Sexuality educator, speaker, and author Deanne Carson thinks you should ask a baby for consent prior to changing its diaper. Congratulations, 2018. You've outdone yourself yet again.
The reporter seems confused and asks "from birth?""Yes, just about how to set up a culture of consent in their homes so 'I'm going to change your nappy now, is that OK,' Deanne responded.
"Of course a baby is not going to respond 'yes mum that's awesome, I'd love to have my nappy changed'.
"But if you leave a space, and wait for body language and wait to make eye contact then you're letting that child know that their response matters."
Right off the bat, consent is for sex. Just ask Eric Schneiderman. Or the people sexing up fish. Sex is the implication when people say we need to teach kids about consent.
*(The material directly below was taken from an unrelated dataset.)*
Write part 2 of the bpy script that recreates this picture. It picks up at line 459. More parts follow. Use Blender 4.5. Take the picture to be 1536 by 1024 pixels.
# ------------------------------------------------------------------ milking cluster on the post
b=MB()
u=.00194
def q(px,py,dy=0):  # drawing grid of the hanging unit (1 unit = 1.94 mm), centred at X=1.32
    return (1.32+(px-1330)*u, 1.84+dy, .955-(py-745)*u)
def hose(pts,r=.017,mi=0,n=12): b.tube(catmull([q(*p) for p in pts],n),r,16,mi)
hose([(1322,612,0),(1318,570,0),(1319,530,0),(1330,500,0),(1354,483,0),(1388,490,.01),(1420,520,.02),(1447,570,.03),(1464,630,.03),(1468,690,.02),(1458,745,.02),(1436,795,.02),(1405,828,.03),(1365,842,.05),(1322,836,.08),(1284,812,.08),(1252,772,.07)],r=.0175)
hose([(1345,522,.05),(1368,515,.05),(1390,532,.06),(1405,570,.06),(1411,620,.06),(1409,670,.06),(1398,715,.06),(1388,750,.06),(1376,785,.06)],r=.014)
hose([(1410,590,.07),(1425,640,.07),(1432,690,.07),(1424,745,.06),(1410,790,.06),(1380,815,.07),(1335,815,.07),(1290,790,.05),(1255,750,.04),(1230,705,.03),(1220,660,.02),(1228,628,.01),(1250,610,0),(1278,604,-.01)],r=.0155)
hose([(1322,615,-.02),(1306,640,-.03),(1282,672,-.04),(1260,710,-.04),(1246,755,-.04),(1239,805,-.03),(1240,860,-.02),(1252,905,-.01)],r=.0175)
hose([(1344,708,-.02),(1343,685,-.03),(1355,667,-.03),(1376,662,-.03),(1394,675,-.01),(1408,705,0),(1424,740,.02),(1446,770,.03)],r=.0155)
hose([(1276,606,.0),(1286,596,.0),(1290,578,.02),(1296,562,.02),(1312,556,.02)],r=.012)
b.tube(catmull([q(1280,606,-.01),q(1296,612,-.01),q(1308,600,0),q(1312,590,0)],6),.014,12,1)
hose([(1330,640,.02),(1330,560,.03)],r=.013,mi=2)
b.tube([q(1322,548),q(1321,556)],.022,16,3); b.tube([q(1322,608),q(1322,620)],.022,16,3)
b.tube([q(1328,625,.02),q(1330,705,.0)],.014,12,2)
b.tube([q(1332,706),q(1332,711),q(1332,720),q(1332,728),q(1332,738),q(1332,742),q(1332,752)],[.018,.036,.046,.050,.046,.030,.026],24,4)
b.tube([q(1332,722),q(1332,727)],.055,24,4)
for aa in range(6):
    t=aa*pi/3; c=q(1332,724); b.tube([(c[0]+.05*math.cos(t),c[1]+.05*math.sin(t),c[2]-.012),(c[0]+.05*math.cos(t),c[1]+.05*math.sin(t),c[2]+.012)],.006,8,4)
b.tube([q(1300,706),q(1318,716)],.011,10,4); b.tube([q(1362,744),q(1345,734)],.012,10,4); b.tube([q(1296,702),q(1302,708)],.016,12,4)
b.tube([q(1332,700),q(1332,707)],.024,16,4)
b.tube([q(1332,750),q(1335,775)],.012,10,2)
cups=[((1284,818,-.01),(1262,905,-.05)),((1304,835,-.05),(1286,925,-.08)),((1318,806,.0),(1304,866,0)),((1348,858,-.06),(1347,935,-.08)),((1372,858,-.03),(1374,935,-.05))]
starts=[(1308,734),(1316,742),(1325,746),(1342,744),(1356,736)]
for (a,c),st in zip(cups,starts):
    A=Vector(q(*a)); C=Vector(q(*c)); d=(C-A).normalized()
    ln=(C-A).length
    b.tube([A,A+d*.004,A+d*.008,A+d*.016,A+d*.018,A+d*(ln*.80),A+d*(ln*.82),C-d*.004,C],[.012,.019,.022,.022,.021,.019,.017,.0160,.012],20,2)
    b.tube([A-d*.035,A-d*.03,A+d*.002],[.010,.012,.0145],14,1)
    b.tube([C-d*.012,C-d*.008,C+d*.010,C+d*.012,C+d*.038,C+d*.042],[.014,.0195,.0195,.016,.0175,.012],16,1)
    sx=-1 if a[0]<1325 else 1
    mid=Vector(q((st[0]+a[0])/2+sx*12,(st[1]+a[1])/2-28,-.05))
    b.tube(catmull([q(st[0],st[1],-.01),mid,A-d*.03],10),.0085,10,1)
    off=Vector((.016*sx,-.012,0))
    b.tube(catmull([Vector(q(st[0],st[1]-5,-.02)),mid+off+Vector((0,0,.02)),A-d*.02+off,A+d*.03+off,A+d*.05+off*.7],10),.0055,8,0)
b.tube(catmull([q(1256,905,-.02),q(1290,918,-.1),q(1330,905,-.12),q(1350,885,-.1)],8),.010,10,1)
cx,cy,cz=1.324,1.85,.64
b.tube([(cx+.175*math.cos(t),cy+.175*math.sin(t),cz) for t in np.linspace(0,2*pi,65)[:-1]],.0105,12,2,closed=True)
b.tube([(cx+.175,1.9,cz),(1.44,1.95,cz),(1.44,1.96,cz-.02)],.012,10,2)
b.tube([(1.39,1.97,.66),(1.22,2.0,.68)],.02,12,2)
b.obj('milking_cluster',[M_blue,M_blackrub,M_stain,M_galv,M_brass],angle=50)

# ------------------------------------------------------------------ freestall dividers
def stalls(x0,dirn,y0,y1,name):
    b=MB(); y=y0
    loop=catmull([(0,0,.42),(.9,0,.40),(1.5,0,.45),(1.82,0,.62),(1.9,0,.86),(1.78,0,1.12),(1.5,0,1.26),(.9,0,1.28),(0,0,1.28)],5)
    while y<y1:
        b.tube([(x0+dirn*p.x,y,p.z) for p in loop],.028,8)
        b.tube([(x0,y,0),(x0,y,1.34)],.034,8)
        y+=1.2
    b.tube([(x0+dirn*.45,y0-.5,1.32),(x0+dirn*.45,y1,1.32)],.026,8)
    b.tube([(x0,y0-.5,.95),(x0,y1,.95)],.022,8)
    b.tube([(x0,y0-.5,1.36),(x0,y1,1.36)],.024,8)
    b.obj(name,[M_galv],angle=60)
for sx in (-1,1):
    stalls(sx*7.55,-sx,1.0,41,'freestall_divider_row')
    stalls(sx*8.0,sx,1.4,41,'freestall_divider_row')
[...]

Especially if you call yourself a "sexuality expert." If consent is your first thought when it comes to what goes on in the babies private areas, your babies should be taken away from you. You insane, wackadoodle freak.
Also, have you tried to ask anyone under two-years-old anything? They change their answer each time. My niece deciding between Caillou and The Wiggles can sometimes be a thirty-minute process. Either they change their mind, or the answer is always "no." That includes when they have a full load in their diaper. As you chase them around the house while opening all the windows.
Raising kids to be the ones who make the rules of the house are how we got the Millennial generation. The younger side of the generation. Not the older Millennials who hold jobs. The ones who may be eating Tide pods. Or squandering their savings on avocado toast. Now imagine you start teaching kids as a baby that you, the parent, aren't the boss of them. Suddenly What to Expect When You're Expecting turns into Lord of the Flies. Hide the conch shells.
What this woman really needs a diaper to the face. After the baby went for ice cream and had a bottle afterward.